Fran McManus, a food writer and educator in Princeton, New Jersey, thinks that many people’s sense of taste has been “hi-jacked” by processed foods packed with salt, fat, sweeteners, and artificial flavoring substances.

“A person’s reference point for flavor – what food should taste like – is set early in life,” stated McManus, who has developed food sensory training workshops for local schools. “If we don’t teach children to recognize quality, we’ll never get there.”

For example, fruits are generally picked unripe for easier transport, and never fully express their full flavor potential, he added.

Judging food quality by appearance is challenging, because plumpness could mean that it’s been pumped up with water and nitrogen.
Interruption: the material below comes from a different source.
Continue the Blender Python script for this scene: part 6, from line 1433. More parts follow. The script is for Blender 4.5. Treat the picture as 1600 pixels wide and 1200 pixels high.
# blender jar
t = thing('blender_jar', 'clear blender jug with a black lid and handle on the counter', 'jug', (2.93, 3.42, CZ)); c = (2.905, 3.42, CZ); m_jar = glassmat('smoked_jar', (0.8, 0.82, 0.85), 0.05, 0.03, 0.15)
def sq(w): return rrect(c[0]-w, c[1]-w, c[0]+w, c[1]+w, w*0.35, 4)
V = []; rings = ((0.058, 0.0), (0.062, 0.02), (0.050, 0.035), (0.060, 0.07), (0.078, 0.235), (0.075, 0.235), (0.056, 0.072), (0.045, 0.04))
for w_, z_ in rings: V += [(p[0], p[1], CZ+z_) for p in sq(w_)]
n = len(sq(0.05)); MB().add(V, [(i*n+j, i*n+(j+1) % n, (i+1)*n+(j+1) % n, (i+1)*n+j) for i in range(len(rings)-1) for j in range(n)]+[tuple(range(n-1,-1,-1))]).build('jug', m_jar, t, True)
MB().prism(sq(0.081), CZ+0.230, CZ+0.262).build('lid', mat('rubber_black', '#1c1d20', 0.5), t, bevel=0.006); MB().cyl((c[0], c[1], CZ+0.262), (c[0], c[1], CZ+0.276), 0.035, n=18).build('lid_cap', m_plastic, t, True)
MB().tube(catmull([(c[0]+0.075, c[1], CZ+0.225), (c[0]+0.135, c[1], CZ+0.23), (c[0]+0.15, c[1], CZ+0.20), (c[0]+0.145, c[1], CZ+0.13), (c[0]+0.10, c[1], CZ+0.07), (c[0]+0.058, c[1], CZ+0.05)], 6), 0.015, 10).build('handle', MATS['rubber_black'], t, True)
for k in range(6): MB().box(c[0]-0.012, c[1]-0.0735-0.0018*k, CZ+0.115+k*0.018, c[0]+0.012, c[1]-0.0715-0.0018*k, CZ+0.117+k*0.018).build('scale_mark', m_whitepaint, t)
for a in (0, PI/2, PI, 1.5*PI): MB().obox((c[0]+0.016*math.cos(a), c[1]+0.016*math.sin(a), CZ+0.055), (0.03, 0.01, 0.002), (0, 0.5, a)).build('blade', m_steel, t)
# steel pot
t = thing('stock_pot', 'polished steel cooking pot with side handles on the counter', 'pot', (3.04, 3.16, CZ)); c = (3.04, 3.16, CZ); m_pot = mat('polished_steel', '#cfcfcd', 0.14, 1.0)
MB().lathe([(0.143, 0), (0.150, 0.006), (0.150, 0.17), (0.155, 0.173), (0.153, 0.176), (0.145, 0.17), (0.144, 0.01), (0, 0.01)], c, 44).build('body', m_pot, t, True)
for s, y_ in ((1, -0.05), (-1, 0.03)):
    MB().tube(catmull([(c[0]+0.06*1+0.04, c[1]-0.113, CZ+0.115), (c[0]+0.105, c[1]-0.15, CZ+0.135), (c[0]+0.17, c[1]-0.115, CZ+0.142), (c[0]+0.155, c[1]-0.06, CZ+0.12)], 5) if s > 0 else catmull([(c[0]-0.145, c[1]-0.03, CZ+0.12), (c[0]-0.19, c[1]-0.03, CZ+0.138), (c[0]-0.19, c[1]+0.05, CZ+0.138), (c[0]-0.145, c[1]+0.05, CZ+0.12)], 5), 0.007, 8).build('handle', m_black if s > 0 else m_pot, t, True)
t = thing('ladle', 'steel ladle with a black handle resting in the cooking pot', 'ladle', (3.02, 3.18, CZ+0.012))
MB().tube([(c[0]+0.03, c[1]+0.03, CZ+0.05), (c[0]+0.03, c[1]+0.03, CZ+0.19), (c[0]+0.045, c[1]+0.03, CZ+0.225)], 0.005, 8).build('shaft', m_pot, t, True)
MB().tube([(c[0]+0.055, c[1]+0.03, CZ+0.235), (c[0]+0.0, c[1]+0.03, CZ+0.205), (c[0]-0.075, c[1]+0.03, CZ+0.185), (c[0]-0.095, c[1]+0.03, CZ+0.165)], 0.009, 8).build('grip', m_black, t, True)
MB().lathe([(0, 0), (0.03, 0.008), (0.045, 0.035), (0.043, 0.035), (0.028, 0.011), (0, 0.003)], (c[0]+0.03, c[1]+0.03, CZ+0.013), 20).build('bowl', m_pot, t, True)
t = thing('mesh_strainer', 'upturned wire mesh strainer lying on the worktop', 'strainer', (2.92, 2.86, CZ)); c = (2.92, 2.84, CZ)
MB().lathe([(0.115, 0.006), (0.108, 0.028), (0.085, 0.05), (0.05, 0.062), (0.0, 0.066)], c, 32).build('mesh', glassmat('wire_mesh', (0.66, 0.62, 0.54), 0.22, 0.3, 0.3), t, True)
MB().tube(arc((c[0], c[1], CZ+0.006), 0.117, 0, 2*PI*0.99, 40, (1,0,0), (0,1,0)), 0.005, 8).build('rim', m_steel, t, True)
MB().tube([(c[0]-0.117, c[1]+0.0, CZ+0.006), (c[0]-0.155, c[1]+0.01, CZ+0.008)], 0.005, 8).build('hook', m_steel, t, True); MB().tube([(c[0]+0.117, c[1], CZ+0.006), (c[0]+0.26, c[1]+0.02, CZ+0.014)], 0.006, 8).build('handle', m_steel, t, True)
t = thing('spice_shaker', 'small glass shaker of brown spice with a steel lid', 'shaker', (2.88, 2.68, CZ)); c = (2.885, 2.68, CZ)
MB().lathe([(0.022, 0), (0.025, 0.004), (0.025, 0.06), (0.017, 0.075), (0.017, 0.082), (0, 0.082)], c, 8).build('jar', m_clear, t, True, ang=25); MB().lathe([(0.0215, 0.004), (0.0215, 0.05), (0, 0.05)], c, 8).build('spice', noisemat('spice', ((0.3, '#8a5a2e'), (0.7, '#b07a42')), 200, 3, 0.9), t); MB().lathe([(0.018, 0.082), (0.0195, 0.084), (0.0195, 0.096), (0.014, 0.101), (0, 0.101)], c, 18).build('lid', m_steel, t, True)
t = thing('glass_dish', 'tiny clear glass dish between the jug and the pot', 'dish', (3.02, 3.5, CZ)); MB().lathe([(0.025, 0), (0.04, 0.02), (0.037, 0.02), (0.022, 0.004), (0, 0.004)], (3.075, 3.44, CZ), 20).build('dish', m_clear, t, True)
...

“We used to have a kind of reverse snobbery about produce that looked good,” explained Dan Kittredge, a farmer in Central Massachusetts. Growing up on an organic farm, he said, he was suspicious of food that looked “too good”. “Ours has holes in it. It’s real – it must be good.”

During a meeting all participants, including local farmers, educators, researchers and activists, shared ideas on the need to focus on seed breeding.

“It’s important to let growers know that improving quality is possible and doesn’t cost a fortune and is applicable on any scale,” stated David Forster, a soil-fertility consultant and farmer-rancher in Connecticut. “Some clients will say, ‘All I care about is that the tomato is red and lasts a week on the shelf.’ I can pose the question: ‘What do you lose in terms of quality when you do that?'”

Dan Kittredge, executive director of the Bionutrient Food Association and Real Food Campaign, believes that soil is key to quality food, because only healthy soils can provide plants with their essential nutritional requirements that are fundamental, not only to their growth, but also to the nutrient quality of the food we eat.